ЮР Они у тебя уже лауреаты.
ОТ Ну это само собой, причем я к этому не имею отношения. А вот молочно-восковая спелость предполагает, что всё в дом, в дело.
ЮР Ты легко с ними расстаешься?
ОТ Ты знаешь, от меня уходили немногие, ну я не имею в виду тех, с кем я расставался. По сути дела, только Серёжа Газаров. И не могу сказать, что правильно сделал. Если уходить, то ему надо было бы года на три, на четыре попозже. Чтобы набраться культуры и развития, вот. Но он вместе с этим вот так ставит фильм и сам снимается. Ну вот, пожалуй, кроме него, никто сам не уходил. Других уходил я.
ЮР Ну это понятно, раз у тебя тоталитарный режим.
ОТ Нет, мы все на один сезон подписываем такой контракт. На один.
ЮР И потом что от них зависит, а что от тебя?
ОТ Скорее от меня. Решаю по истечении сезона. Видишь ли, я расскажу, чем руководствуюсь. Труппа у нас невелика, никакой тут новации нет. Русская антреприза, когда возила по городам и весям актерскую труппу, дабы деньги заработать, какая была? Десять актеров, которые умеют играть, пятнадцать, которые помогают им, и еще десять человек – господа студенты на каникулах, господа телеграфисты с вокзала, а также с почтового ведомства. И вот в таком составе они играли, начиная от Софокла и Еврипида и кончая фарсами Ожье, Сарду.
Я умудрился за десять лет государственной жизни нашего маленького театра сохранить труппу на уровне двадцати шести человек. В этом году, возможно, я добавлю человек шесть или семь. Но вот дальше тридцати пяти, как говорил прагматический персонаж пьесы «Бешеные деньги», из бюджета не выйдут. Так вот, из количества тридцать пять людей в труппе я не выйду. Потому что это ошибочно, ложно. Все люди в нашей труппе востребованы. Беды театра, его язвы начинаются…
ЮР Незанятыми актерами.
ОТ Невостребованными людьми. Хотя что значит много, мало? Знаешь у Дэзика Самойлова такие стихи:
Упущенных побед немало,
Одержанных побед немного,
Но если можно бы сначала
Жизнь эту вымолить у Бога,
Хотелось бы, чтоб было снова
Упущенных побед немало,
Одержанных побед немного.
ЮР Не ревнуешь ли ты своих детей к той славе, которую они…

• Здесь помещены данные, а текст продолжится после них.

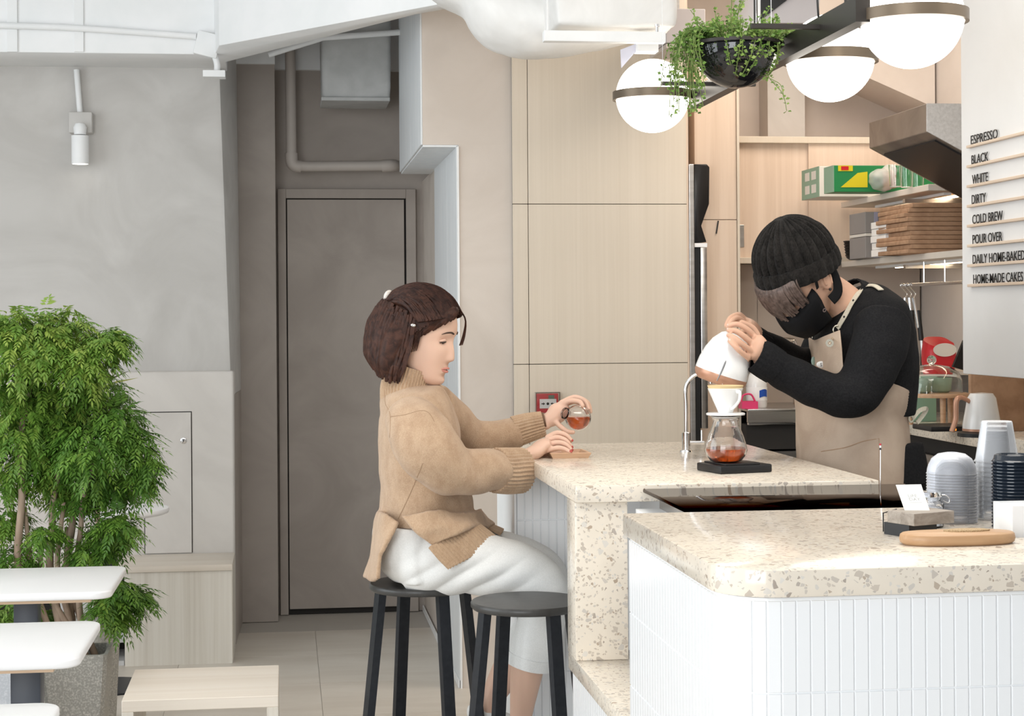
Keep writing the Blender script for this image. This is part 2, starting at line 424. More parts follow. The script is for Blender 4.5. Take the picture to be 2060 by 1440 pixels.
# ---------------------------------------------------------------- more materials
M['terrazzo'] = terrazzo('cream_terrazzo', (0.80, 0.72, 0.61), [(0.42, 0.33, 0.25), (0.62, 0.55, 0.47), (0.50, 0.43, 0.36), (0.70, 0.66, 0.60), (0.36, 0.30, 0.25)], 0.16)
M['tile'] = plain('white_glazed_tile', (0.86, 0.87, 0.88), 0.18, spec=0.5)
M['tile_grout'] = plain('white_grout', (0.86, 0.87, 0.88), 0.9)
M['table_top'] = plain('white_solid_surface', (0.86, 0.86, 0.87), 0.32)
M['ply'] = wood('plywood', (0.55, 0.38, 0.25), (0.66, 0.48, 0.33), (0.72, 0.55, 0.40), 'X', 1, 0.6, 30)
M['slate'] = plain('blue_grey_powder_coat', (0.055, 0.065, 0.085), 0.4)
M['drawer'] = mottled('grey_drawer_laminate', (0.50, 0.49, 0.48), (0.58, 0.57, 0.56), 3, 0.5, 4, 0, 0.5, (18, 18, 1))
M['oak'] = wood('oak_wood', (0.42, 0.235, 0.125), (0.55, 0.335, 0.195), (0.62, 0.41, 0.26), 'X', 1.6, 0.45, 26)
M['stone_pot'] = mottled('speckled_stone', (0.34, 0.33, 0.30), (0.60, 0.58, 0.53), 160, 0.7, 2, 0.1, 0, lo=0.45, hi=0.75)
M['stone_pot_pale'] = mottled('pale_speckled_stone', (0.55, 0.58, 0.62), (0.72, 0.74, 0.78), 160, 0.7, 2, 0.1, 0, lo=0.45, hi=0.75)

# ---------------------------------------------------------------- access hatch in the left wall
h = thing('access_hatch', (-0.52, 8.05, 0.45), 'grey plaster access panel with round lock in the left wall', 'access panel')
hx0, hx1, hz0, hz1 = -0.640, -0.432, 0.436, 1.075
obj('shadow_gap', MB().box(hx0-0.004, hx1+0.004, 8.0535, 8.0552, hz0, hz1+0.004), M['dark_gap'], h)
obj('panel', MB().box(hx0, hx1, 8.048, 8.0535, hz0, hz1, 0.001, 1), M['plaster_pale'], h)
lk = obj('lock', MB().lathe([(0.0, 0), (0.014, 0), (0.014, 0.003), (0.011, 0.005), (0, 0.005)], (-0.4662, 8.048, 0.947), 24, (0,-1,0)), M['chrome'], h, 40, label='small round chrome lock')
obj('keyhole', MB().box(*[q for q in ((-0.4657, 8.04, 0.9475)[0]-0.002, (-0.4657, 8.04, 0.9475)[0]+0.002)], 8.0422, 8.0432, (-0.4657, 8.04, 0.9475)[2]-0.006, (-0.4657, 8.04, 0.9475)[2]+0.006), M['dark_gap'], lk)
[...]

ОТ …Нет. У меня есть этот талант – не ревновать. Может быть, оттого, что я все-таки регулярно выхожу на сцену. И я вижу свою цену и слышу ее. Думаю, в такой ревности есть что-то неестественное. Хотя это качество присуще многим моим коллегам, я не закрываю на это глаза.

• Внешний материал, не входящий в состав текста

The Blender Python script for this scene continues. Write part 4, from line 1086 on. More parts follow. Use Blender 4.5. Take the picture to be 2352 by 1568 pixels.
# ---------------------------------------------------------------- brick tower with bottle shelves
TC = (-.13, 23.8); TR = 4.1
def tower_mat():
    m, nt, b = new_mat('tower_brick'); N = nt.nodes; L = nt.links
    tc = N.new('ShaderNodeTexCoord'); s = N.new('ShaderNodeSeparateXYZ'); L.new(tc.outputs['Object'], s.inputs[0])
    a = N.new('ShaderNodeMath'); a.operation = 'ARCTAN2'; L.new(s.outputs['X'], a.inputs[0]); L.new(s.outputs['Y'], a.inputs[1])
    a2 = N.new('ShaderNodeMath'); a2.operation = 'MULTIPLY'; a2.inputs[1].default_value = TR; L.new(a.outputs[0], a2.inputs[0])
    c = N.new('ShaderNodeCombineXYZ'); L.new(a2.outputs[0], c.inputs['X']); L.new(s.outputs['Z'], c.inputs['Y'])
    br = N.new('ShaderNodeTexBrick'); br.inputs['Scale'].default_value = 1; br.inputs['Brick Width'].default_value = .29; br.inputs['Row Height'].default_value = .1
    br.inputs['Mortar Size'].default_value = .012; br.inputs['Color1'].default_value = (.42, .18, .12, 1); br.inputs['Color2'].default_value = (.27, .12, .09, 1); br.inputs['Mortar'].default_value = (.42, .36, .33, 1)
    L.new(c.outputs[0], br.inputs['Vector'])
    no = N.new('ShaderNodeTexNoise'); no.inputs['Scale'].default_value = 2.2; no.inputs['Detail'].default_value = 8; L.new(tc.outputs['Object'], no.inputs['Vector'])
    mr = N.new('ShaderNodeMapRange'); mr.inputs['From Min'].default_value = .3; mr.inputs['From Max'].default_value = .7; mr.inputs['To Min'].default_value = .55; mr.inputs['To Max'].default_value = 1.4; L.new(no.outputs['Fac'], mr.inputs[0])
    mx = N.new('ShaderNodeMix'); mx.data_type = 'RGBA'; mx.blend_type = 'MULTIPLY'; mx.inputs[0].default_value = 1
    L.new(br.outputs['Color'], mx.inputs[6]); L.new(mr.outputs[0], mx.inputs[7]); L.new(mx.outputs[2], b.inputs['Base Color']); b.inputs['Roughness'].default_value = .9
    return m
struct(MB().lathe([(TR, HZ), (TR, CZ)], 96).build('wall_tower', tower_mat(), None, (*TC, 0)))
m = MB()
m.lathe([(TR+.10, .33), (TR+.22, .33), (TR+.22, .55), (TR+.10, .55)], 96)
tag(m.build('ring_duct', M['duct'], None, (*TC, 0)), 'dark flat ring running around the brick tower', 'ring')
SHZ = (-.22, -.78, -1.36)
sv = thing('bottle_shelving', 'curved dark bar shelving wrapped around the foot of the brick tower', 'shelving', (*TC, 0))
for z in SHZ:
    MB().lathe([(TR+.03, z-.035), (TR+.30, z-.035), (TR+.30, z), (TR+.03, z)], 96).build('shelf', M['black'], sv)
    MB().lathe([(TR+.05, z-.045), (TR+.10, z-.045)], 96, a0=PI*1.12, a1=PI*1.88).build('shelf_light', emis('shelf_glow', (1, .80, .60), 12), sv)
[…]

Я тебе скажу – я способствую успеху. И будем так говорить, моим отличием от других моих коллег по театрально-образовательной ниве является то, что я озабочен необходимостью дать им первый успех.
ЮР А зачем ты тогда на себя взвалил школу-студию МХАТ, стал ректором?
ОТ Это Олег попросил. Это попросил Олег Николаевич Ефремов. Был такой момент, когда надо было. Они выживали, выкуривали оттуда представителя министерства.
ЮР Мне представляется твоя загруженность…
ОТ …Чрезмерной.
ЮР Чрезмерной, да. Смотри, ты держишь «Табакерку», играешь у себя, играешь во МХАТе, снимаешься активно, ректор. И еще доказываешь, может быть, себе какие-то возможности?
ОТ У меня возможности большие. Но я не могу сказать, что игры с сыном, с Павликом, или встречи с внуками менее желанны. Я их жду. Конечно, можно было оставить школу-студию МХАТ. Но думаю, что им без меня не достать денег на жизнь. Они начнут, как бы сказать, бедствовать. Я не хочу сказать, что не проживут, но бедствовать будут, понимаешь? Это уже вопрос, ну, какой-то такой совестливости, что ли. Я из этой конюшни, они же мне как бы образование дали, ремесло дали…
ЮР Тебе всего хватает?
ОТ Может, много и хватает, а вот многих не хватает. Ушли в один год: Олег Борисов, Женя Евстигнеев и Иннокентий Михайлович, Петька Щербаков чуть раньше. Выкосило, выкосило прямо, ты знаешь, как палки одни торчат.